(Stored data entries)
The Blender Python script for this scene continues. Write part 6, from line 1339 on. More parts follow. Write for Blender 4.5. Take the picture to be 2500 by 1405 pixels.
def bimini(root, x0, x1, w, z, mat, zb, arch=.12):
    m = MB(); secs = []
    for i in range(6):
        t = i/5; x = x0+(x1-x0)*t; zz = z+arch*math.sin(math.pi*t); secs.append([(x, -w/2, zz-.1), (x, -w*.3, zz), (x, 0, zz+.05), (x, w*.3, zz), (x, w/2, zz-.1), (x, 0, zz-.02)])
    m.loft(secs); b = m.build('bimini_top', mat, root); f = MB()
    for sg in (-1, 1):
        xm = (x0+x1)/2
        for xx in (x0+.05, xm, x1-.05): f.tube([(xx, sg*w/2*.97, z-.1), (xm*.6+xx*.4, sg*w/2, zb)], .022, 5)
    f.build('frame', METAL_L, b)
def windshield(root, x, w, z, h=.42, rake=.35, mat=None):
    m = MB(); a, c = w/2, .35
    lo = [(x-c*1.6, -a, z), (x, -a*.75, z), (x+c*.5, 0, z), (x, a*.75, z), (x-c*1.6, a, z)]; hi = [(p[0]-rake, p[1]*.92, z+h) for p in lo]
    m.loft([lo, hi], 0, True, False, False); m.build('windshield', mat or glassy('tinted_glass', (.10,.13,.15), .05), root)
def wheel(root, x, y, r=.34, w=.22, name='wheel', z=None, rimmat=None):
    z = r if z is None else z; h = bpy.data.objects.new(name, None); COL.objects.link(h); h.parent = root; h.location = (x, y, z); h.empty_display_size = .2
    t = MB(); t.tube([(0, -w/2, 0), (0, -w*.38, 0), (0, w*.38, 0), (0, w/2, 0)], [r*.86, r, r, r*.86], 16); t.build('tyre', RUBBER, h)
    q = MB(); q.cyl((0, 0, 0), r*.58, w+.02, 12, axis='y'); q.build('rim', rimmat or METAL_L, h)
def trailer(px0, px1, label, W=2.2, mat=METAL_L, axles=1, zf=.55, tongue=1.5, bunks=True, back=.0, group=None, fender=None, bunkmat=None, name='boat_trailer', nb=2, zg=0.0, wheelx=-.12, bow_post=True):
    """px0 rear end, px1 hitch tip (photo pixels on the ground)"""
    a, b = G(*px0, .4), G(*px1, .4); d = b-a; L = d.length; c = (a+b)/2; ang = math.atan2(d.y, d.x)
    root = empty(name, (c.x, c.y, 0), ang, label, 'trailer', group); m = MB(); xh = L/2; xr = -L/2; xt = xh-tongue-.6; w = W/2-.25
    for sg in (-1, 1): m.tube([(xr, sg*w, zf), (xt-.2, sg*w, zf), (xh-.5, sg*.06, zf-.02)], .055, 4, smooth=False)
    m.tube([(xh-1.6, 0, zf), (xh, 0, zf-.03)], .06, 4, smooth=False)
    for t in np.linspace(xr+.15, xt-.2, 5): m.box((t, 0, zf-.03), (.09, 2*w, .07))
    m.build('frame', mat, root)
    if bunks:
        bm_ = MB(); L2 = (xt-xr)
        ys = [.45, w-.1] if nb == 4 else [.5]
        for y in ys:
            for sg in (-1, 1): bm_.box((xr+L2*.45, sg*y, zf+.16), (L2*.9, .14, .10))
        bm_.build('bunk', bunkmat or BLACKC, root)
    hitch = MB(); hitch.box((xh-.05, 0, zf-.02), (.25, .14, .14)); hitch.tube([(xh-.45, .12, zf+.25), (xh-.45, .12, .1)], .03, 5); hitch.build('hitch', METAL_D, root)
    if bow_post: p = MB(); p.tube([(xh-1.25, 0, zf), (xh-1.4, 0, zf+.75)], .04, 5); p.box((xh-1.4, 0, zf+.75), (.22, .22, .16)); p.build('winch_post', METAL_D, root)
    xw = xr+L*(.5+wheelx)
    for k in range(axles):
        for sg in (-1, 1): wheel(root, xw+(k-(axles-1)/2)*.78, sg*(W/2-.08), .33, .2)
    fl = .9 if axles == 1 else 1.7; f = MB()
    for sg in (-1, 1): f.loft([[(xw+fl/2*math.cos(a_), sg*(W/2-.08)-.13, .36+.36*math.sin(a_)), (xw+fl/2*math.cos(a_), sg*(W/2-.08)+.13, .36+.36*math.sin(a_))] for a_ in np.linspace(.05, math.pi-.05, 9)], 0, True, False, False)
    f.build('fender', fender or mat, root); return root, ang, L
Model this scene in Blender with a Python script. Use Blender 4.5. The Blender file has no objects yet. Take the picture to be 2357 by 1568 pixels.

_Task prompt:_ Provide all the records again, word for word.

_Task solution:_
The Blender Python script for this scene continues. Write part 6, from line 1339 on. More parts follow. Write for Blender 4.5. Take the picture to be 2500 by 1405 pixels.
def bimini(root, x0, x1, w, z, mat, zb, arch=.12):
    m = MB(); secs = []
    for i in range(6):
        t = i/5; x = x0+(x1-x0)*t; zz = z+arch*math.sin(math.pi*t); secs.append([(x, -w/2, zz-.1), (x, -w*.3, zz), (x, 0, zz+.05), (x, w*.3, zz), (x, w/2, zz-.1), (x, 0, zz-.02)])
    m.loft(secs); b = m.build('bimini_top', mat, root); f = MB()
    for sg in (-1, 1):
        xm = (x0+x1)/2
        for xx in (x0+.05, xm, x1-.05): f.tube([(xx, sg*w/2*.97, z-.1), (xm*.6+xx*.4, sg*w/2, zb)], .022, 5)
    f.build('frame', METAL_L, b)
def windshield(root, x, w, z, h=.42, rake=.35, mat=None):
    m = MB(); a, c = w/2, .35
    lo = [(x-c*1.6, -a, z), (x, -a*.75, z), (x+c*.5, 0, z), (x, a*.75, z), (x-c*1.6, a, z)]; hi = [(p[0]-rake, p[1]*.92, z+h) for p in lo]
    m.loft([lo, hi], 0, True, False, False); m.build('windshield', mat or glassy('tinted_glass', (.10,.13,.15), .05), root)
def wheel(root, x, y, r=.34, w=.22, name='wheel', z=None, rimmat=None):
    z = r if z is None else z; h = bpy.data.objects.new(name, None); COL.objects.link(h); h.parent = root; h.location = (x, y, z); h.empty_display_size = .2
    t = MB(); t.tube([(0, -w/2, 0), (0, -w*.38, 0), (0, w*.38, 0), (0, w/2, 0)], [r*.86, r, r, r*.86], 16); t.build('tyre', RUBBER, h)
    q = MB(); q.cyl((0, 0, 0), r*.58, w+.02, 12, axis='y'); q.build('rim', rimmat or METAL_L, h)
def trailer(px0, px1, label, W=2.2, mat=METAL_L, axles=1, zf=.55, tongue=1.5, bunks=True, back=.0, group=None, fender=None, bunkmat=None, name='boat_trailer', nb=2, zg=0.0, wheelx=-.12, bow_post=True):
    """px0 rear end, px1 hitch tip (photo pixels on the ground)"""
    a, b = G(*px0, .4), G(*px1, .4); d = b-a; L = d.length; c = (a+b)/2; ang = math.atan2(d.y, d.x)
    root = empty(name, (c.x, c.y, 0), ang, label, 'trailer', group); m = MB(); xh = L/2; xr = -L/2; xt = xh-tongue-.6; w = W/2-.25
    for sg in (-1, 1): m.tube([(xr, sg*w, zf), (xt-.2, sg*w, zf), (xh-.5, sg*.06, zf-.02)], .055, 4, smooth=False)
    m.tube([(xh-1.6, 0, zf), (xh, 0, zf-.03)], .06, 4, smooth=False)
    for t in np.linspace(xr+.15, xt-.2, 5): m.box((t, 0, zf-.03), (.09, 2*w, .07))
    m.build('frame', mat, root)
    if bunks:
        bm_ = MB(); L2 = (xt-xr)
        ys = [.45, w-.1] if nb == 4 else [.5]
        for y in ys:
            for sg in (-1, 1): bm_.box((xr+L2*.45, sg*y, zf+.16), (L2*.9, .14, .10))
        bm_.build('bunk', bunkmat or BLACKC, root)
    hitch = MB(); hitch.box((xh-.05, 0, zf-.02), (.25, .14, .14)); hitch.tube([(xh-.45, .12, zf+.25), (xh-.45, .12, .1)], .03, 5); hitch.build('hitch', METAL_D, root)
    if bow_post: p = MB(); p.tube([(xh-1.25, 0, zf), (xh-1.4, 0, zf+.75)], .04, 5); p.box((xh-1.4, 0, zf+.75), (.22, .22, .16)); p.build('winch_post', METAL_D, root)
    xw = xr+L*(.5+wheelx)
    for k in range(axles):
        for sg in (-1, 1): wheel(root, xw+(k-(axles-1)/2)*.78, sg*(W/2-.08), .33, .2)
    fl = .9 if axles == 1 else 1.7; f = MB()
    for sg in (-1, 1): f.loft([[(xw+fl/2*math.cos(a_), sg*(W/2-.08)-.13, .36+.36*math.sin(a_)), (xw+fl/2*math.cos(a_), sg*(W/2-.08)+.13, .36+.36*math.sin(a_))] for a_ in np.linspace(.05, math.pi-.05, 9)], 0, True, False, False)
    f.build('fender', fender or mat, root); return root, ang, L
Model this scene in Blender with a Python script. Use Blender 4.5. The Blender file has no objects yet. Take the picture to be 2357 by 1568 pixels.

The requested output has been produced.